Powieść Dana Browna „Kod da Vinci” trafiła na podatny grunt – wyznawanie spiskowej teorii dziejów ma bowiem swych licznych zwolenników. A gdy owe spiski przypisane są tak szacownej instytucji, jak Kościół katolicki, i związanej z nim tajemniczej organizacji Opus Dei, budzi to tym większe zaciekawienie, a jednocześnie oburzenie. Nie przejął się tym, zwykle aż do bólu politycznie poprawny, Hollywood i zekranizował wyklętą przez część hierarchii kościelnej powieść Browna.
Ułożone w pozycji sławnego witruwiańskiego człowieka Leonarda da Vinci ciało zabitego w paryskim Luwrze kustosza jest, być może, kluczem do skrywanej od wieków tajemnicy chrześcijańskiego świata. O pomoc w rozszyfrowania zagadki policja prosi przebywającego właśnie w Paryżu amerykańskiego historyka, specjalistę od symboliki religijnej (Tom Hanks). Pomaga mu, bez wiedzy przełożonych, policjantka-kryptolog (Audrey Tatou).

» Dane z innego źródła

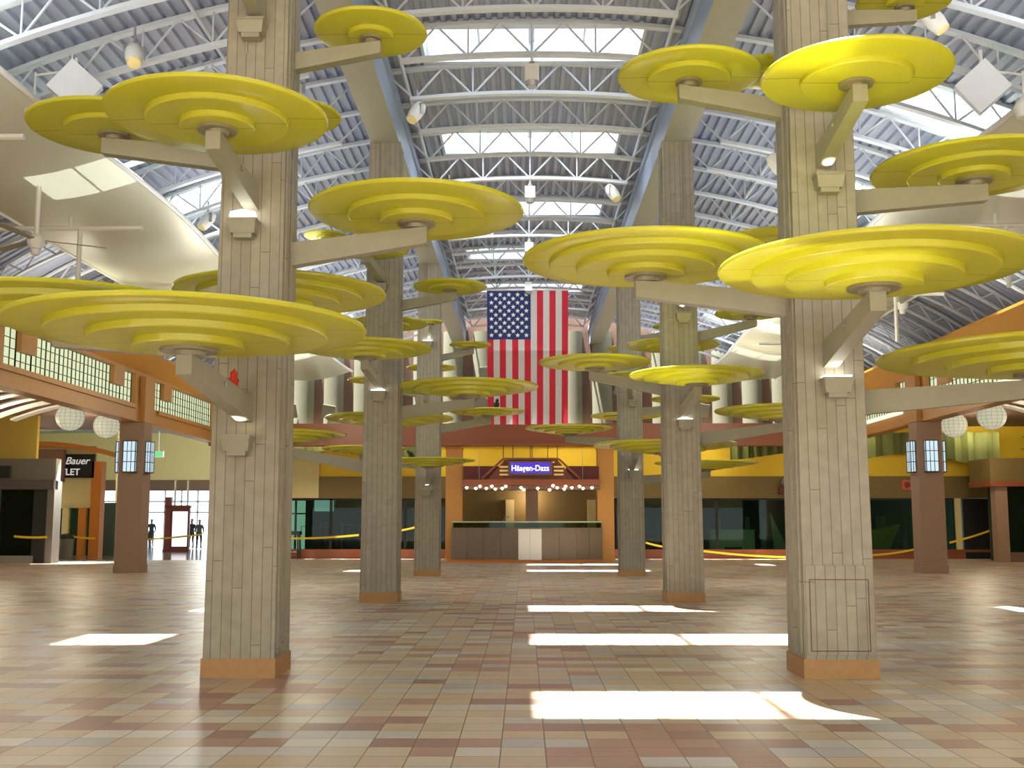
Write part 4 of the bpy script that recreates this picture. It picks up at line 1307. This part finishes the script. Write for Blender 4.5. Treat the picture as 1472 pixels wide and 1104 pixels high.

Podążająca za tajemnicą para tropicieli sama staje się tropioną zwierzyną. Reżyserię powierzono Ronowi Howardowi, doskonale czującemu się w różnych gatunkach kina. Tu też sobie poradził, sprawnie wywijając się z pułapek zastawianych raz po raz przez scenarzystę. Udało mu się na ogół utrzymać uwagę widza, co chwila zaskakiwanego razem z bohaterami. To, kto jest wrogiem, a kto sprzymierzeńcem zmienia się bowiem raz po raz. Zarzutem jest brak choćby cienia uśmiechu czy ironii. Wszystko jest niezwykle serio, a pseudohistoryczne kwestie wygłaszane z powagą godną prawdy objawionej.